Rows from a 3D scene dataset:
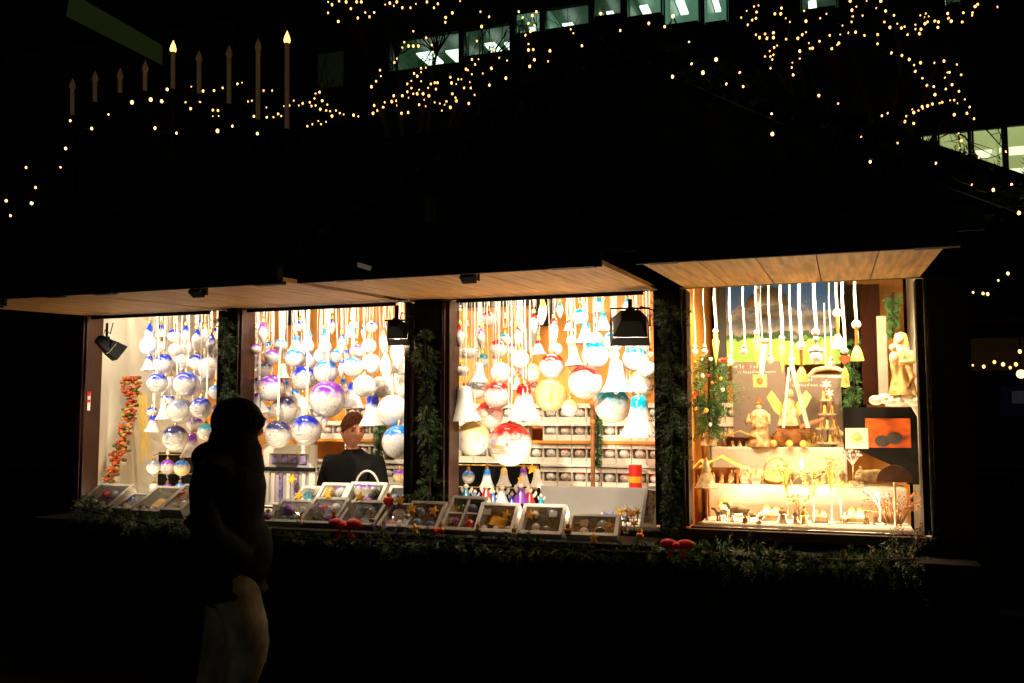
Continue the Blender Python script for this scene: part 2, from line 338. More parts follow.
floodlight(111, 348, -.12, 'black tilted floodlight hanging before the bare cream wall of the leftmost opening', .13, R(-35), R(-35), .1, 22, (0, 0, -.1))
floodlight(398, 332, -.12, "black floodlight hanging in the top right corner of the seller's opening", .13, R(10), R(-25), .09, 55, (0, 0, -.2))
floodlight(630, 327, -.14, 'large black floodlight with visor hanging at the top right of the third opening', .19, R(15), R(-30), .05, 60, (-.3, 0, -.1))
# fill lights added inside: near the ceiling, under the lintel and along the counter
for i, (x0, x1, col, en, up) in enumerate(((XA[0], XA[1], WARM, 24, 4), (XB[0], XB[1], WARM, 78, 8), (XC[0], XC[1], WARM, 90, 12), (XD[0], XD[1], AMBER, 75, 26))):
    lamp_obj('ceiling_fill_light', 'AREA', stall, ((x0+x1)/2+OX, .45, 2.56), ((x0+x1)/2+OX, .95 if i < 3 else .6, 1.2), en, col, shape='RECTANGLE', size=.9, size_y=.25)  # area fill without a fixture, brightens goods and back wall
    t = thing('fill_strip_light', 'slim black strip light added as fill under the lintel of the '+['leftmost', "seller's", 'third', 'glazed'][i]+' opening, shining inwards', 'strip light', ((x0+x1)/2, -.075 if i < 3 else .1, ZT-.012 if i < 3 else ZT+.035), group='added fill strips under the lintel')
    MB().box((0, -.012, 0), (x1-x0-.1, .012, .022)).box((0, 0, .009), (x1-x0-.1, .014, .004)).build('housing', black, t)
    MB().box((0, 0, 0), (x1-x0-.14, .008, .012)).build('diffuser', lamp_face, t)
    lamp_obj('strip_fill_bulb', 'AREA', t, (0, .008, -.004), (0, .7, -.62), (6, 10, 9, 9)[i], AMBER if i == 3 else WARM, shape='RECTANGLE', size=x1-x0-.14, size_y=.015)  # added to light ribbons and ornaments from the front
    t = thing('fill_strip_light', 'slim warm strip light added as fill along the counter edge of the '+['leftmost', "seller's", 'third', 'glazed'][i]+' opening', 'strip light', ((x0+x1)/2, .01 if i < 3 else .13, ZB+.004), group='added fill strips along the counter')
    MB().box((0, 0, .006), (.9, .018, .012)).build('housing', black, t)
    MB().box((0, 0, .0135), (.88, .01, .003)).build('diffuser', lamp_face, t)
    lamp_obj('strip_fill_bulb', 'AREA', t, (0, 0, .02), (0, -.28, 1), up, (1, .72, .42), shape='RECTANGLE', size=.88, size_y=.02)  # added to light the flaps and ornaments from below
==
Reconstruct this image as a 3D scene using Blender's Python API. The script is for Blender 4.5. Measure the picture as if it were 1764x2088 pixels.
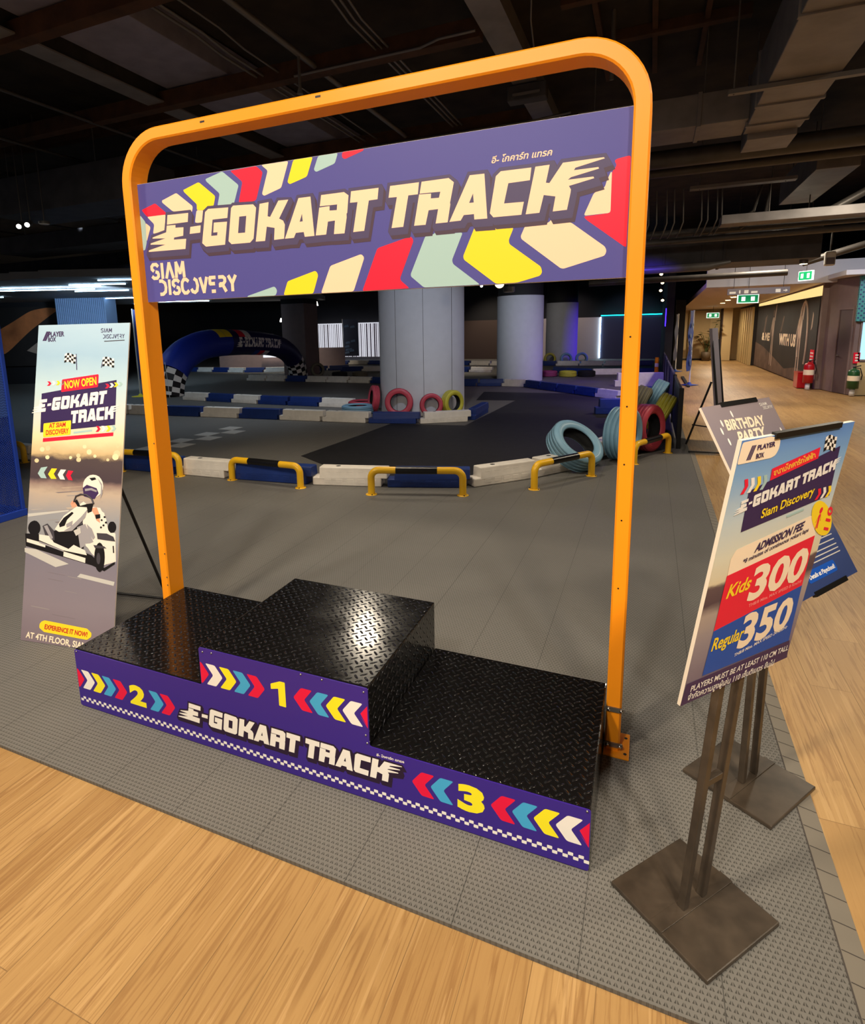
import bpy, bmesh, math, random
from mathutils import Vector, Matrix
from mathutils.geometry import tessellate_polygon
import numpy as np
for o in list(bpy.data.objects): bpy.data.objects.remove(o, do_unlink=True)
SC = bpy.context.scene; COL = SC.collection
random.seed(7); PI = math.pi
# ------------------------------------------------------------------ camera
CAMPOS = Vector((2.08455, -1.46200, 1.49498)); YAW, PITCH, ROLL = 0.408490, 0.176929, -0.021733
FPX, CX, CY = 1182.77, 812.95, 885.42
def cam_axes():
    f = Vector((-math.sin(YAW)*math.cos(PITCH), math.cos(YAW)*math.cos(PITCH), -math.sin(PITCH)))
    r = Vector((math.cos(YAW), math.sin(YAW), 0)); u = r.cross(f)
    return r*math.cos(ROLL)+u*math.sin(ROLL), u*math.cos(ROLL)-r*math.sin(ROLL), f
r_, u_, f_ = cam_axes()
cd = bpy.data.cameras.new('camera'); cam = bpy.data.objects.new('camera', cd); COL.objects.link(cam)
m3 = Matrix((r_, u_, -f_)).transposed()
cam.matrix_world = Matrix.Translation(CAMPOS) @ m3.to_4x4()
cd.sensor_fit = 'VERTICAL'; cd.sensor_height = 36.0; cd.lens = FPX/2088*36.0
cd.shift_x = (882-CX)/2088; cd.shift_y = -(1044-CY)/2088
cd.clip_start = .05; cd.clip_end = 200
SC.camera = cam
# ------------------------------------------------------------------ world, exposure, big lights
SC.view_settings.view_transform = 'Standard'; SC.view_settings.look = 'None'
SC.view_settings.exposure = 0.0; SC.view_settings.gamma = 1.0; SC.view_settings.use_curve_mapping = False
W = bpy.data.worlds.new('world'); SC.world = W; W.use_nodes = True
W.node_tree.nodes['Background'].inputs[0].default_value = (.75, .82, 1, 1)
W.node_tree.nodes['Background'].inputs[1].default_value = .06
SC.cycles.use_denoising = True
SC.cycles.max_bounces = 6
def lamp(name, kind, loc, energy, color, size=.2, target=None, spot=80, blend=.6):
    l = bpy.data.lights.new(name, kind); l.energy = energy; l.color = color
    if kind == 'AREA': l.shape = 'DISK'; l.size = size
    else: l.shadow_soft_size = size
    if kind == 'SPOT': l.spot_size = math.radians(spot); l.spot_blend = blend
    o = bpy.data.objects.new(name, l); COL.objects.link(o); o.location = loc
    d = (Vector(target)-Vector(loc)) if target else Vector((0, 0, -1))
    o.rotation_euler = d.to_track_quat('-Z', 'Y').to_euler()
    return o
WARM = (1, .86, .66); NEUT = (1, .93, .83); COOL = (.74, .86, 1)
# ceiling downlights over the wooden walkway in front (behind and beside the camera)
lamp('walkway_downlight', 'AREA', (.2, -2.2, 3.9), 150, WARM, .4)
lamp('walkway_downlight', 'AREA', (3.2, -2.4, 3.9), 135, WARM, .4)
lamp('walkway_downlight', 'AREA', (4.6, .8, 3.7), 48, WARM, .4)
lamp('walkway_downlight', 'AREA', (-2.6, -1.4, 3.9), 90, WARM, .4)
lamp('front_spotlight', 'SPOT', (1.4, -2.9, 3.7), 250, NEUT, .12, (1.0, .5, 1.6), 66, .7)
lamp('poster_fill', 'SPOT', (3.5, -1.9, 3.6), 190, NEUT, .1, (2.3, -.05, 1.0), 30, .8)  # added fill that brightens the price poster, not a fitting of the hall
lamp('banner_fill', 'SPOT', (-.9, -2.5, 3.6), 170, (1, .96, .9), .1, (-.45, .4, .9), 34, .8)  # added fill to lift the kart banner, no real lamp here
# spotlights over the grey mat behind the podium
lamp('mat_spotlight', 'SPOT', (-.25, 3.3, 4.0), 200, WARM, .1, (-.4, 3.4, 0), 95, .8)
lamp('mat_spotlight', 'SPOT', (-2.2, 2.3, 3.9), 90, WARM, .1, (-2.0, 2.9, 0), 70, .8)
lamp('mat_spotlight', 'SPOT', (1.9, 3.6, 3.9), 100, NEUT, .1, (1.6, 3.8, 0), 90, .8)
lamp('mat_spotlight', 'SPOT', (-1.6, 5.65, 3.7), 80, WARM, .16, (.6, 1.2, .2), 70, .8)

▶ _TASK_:
Look through the entries and find each line that has the string "script". Copy those lines.

▶ _RESULT OF THE TASK_:
Continue the Blender Python script for this scene: part 2, from line 338. More parts follow.
Reconstruct this image as a 3D scene using Blender's Python API. The script is for Blender 4.5. Measure the picture as if it were 1764x2088 pixels.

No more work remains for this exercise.